The Light in Our Houses by Al Maginnes

The Light in Our Houses won the Lena-Miles Wever Todd Poetry Series award this year.  I just got it in the mail yesterday.  It's great!  For those of us with connections to small towns and the South, we'll recognize the people landscaping these poems.  Marines writes about common poetry/life topics such as lost youth, passage of time, music and poetry, but his treatment of them feel real, and a little gritty.  He's able to connect the stories he's telling to a larger experience.  In short, they connect to the reader.  Buy here.

 

From "The Lost Child"

I have no idea what has become of Gary Fox or any of that line / of boys under the dam.
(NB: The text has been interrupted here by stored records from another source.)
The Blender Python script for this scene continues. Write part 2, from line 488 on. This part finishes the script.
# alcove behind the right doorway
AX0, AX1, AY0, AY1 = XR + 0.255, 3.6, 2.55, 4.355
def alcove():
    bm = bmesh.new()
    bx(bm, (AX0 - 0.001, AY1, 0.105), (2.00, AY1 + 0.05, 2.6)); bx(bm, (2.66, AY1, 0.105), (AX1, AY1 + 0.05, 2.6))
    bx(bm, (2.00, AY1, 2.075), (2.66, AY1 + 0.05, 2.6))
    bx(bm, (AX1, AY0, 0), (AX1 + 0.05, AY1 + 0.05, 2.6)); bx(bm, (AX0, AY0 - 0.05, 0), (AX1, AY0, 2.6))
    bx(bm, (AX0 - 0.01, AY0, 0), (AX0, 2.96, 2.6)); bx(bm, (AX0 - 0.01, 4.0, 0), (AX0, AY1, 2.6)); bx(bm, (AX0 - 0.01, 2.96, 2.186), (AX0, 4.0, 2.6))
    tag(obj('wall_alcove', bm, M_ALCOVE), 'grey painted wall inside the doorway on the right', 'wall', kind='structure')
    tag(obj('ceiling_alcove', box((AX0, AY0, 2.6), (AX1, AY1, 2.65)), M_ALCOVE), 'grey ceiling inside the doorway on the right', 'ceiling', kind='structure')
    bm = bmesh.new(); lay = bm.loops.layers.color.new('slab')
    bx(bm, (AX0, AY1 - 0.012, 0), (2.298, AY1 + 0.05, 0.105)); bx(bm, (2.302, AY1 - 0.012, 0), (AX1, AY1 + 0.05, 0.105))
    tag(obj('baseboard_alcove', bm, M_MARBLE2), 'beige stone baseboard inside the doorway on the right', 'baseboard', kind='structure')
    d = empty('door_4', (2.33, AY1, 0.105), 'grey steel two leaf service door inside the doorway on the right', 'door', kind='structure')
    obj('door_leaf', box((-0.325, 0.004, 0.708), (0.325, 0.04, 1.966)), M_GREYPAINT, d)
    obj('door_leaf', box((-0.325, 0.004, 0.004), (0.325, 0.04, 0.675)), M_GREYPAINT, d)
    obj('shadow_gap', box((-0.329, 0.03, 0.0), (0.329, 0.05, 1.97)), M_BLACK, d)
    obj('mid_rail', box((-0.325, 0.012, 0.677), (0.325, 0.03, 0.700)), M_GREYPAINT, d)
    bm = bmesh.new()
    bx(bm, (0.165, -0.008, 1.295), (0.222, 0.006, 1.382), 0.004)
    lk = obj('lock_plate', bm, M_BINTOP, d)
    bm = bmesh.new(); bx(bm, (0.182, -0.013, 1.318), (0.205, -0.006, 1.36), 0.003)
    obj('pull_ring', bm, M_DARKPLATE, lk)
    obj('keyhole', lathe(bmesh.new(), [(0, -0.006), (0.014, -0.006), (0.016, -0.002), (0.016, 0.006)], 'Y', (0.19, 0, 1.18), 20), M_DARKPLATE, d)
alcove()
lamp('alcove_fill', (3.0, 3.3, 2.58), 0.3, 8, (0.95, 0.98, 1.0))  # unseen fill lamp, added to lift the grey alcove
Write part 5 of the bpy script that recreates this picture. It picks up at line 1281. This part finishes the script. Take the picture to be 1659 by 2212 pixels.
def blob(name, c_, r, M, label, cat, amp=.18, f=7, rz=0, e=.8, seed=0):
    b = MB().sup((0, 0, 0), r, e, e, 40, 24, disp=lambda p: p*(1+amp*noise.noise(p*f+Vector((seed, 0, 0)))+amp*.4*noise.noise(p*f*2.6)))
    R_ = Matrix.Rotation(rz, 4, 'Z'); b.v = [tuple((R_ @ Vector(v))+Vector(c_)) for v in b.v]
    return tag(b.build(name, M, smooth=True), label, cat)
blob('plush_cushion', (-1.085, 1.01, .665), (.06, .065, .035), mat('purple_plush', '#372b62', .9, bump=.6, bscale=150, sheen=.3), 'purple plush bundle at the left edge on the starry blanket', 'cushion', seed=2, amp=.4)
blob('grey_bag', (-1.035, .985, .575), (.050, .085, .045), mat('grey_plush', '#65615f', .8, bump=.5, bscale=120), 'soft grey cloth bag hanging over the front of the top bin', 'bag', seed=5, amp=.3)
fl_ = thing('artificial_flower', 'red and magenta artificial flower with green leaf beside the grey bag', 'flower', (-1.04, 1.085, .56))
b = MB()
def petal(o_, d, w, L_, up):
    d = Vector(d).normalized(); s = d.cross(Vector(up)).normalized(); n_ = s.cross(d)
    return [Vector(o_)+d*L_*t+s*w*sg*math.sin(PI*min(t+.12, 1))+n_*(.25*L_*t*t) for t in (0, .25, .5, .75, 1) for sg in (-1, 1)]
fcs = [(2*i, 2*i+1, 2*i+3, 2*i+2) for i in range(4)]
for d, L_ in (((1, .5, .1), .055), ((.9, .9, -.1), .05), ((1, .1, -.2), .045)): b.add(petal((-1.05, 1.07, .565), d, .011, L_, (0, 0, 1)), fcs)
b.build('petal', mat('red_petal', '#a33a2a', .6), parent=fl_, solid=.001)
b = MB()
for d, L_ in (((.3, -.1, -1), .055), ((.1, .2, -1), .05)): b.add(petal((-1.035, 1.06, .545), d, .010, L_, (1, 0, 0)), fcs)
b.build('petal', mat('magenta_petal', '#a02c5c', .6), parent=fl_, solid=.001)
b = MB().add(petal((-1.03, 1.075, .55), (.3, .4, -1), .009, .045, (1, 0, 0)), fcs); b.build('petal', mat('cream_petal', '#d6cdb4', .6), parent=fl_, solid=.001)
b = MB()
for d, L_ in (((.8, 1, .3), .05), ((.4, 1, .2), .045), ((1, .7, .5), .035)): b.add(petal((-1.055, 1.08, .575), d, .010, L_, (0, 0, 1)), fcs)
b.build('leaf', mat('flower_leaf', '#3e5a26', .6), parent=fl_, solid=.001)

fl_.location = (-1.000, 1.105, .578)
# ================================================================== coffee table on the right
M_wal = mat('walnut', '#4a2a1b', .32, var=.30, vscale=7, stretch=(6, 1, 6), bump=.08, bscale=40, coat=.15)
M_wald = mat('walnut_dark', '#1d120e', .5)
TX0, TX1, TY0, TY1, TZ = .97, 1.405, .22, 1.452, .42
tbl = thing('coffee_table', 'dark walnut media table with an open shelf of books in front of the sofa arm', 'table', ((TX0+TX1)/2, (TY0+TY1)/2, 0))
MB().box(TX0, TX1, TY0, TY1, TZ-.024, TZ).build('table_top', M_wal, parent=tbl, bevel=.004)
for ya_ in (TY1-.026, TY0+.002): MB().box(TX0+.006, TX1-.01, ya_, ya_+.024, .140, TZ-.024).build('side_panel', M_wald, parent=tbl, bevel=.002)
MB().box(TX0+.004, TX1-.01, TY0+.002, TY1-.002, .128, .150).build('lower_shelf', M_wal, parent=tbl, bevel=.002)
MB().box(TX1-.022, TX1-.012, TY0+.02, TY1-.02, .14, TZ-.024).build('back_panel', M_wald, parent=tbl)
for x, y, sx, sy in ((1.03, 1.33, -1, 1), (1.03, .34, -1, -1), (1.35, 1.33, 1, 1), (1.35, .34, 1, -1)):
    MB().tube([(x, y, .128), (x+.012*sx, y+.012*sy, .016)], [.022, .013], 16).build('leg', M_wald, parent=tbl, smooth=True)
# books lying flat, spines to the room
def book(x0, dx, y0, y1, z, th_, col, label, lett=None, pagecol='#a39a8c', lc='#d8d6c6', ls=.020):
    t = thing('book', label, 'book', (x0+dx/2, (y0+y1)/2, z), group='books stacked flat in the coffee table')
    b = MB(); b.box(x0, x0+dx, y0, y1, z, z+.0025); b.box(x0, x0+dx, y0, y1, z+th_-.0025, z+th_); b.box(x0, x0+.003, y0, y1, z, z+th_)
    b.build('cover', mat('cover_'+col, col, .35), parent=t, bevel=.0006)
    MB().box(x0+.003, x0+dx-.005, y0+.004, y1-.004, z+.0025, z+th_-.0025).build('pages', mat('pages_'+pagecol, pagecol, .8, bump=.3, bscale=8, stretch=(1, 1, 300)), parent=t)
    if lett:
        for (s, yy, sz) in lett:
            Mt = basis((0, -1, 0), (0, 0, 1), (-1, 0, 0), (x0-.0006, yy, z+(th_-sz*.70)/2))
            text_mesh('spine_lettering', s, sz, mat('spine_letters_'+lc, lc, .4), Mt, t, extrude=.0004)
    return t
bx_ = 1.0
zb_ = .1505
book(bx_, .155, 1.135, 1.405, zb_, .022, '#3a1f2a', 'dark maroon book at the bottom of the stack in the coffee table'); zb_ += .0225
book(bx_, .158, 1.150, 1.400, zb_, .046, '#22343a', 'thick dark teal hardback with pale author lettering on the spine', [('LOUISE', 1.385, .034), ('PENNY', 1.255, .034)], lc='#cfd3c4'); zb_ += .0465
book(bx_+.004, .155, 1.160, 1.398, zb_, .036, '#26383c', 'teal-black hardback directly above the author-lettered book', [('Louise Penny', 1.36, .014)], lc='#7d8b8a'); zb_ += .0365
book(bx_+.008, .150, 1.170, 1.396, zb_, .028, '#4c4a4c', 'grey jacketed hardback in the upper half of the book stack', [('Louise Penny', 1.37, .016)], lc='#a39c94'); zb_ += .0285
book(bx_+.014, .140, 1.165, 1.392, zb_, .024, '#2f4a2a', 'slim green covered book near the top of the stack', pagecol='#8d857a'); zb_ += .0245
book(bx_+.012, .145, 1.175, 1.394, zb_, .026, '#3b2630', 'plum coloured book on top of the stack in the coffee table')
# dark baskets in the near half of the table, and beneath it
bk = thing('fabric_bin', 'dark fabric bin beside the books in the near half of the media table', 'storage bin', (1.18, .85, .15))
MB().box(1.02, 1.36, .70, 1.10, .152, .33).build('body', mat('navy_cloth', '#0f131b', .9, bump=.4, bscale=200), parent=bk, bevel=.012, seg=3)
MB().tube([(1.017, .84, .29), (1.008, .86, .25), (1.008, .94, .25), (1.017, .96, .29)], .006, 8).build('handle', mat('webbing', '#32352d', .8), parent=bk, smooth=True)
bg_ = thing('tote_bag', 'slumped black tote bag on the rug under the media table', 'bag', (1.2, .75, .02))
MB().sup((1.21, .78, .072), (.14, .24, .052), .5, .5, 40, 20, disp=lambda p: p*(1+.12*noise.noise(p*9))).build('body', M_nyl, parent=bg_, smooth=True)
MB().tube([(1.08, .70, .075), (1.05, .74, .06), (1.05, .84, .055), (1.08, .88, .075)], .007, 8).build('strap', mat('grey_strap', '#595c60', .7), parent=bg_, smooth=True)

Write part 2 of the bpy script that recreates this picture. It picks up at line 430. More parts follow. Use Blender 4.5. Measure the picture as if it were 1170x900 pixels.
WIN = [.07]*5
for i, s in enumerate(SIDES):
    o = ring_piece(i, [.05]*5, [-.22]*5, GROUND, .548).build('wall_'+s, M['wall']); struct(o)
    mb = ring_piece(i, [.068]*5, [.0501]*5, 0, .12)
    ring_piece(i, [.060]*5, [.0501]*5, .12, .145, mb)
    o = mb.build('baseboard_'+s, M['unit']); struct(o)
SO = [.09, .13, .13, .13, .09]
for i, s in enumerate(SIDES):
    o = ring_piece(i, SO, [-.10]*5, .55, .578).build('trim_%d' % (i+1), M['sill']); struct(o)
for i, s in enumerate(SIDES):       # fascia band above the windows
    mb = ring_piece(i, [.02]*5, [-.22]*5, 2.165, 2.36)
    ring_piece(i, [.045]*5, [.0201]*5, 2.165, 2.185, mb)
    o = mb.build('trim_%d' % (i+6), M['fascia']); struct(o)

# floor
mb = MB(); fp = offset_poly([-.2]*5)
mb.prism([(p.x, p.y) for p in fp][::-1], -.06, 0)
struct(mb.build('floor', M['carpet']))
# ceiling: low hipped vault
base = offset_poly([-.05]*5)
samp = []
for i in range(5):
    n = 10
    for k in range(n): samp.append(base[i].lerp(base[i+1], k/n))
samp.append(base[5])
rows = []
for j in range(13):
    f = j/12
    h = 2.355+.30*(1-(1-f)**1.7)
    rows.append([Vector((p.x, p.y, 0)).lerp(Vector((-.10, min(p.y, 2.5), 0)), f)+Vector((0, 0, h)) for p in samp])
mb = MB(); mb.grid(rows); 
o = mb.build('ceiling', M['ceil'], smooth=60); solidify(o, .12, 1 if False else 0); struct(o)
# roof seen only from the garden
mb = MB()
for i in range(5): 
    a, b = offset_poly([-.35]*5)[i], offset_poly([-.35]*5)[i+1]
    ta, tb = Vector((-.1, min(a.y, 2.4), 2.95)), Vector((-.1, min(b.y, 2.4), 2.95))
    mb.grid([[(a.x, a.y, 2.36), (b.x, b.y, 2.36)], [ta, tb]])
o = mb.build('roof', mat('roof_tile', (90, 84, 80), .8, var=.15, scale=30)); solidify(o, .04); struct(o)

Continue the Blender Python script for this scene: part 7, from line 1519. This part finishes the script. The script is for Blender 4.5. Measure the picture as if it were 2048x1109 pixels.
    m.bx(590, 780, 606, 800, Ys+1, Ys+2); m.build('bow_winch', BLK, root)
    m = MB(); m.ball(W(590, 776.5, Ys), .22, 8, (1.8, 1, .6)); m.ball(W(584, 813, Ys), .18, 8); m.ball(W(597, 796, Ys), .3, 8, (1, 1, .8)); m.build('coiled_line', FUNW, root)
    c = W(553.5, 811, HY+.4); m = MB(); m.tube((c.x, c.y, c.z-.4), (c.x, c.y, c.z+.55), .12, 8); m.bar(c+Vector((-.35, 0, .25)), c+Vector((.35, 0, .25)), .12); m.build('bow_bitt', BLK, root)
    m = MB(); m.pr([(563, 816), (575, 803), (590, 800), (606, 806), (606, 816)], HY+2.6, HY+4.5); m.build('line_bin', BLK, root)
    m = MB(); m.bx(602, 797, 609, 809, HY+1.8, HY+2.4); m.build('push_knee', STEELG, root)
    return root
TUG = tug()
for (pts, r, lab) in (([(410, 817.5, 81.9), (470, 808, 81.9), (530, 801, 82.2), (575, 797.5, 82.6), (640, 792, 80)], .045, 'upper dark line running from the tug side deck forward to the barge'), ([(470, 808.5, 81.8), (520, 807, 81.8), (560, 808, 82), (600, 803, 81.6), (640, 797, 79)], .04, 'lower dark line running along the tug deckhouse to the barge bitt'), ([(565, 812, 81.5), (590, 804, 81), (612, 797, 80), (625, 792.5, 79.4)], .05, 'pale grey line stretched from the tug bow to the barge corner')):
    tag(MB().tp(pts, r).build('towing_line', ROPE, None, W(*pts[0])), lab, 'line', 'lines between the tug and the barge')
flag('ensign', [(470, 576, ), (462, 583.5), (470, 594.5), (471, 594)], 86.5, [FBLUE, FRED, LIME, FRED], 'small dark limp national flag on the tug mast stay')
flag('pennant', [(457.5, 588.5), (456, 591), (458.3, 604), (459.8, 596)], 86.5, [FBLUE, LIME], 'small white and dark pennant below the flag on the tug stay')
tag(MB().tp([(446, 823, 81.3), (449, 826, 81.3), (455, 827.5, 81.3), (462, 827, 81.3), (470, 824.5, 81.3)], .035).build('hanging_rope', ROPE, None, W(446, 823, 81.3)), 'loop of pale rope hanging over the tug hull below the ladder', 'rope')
My family moved, then moved again; / those boys have gone wherever they have gone. / They surface attached to incident, faces struggling for names, / then slip back into the swift-moving water / whose one bank is forgetfulness, whose other is time.

 

From "Chasing Johnny Armstrong"

Even the windows are painted over, / as if to hold in the hundreds of hours // worn to dust there . . .

 

From "The Room Below the River"

In one of my childhood books, a boy dived / to the bottom of the river to find a chamber / where some treasure needed for his journey home / was hidden. His return to the realm / of light and air was meant to be a rebirth, / but let's believe those boys who never surface // learn to outlast the need for air, . . . 

 

From "Calling It Home"

Beginning a new life must be like that. / Something small and wild moves / on the edge of your vision. You call it / and sometimes it comes close enough / you believe you can give it a name.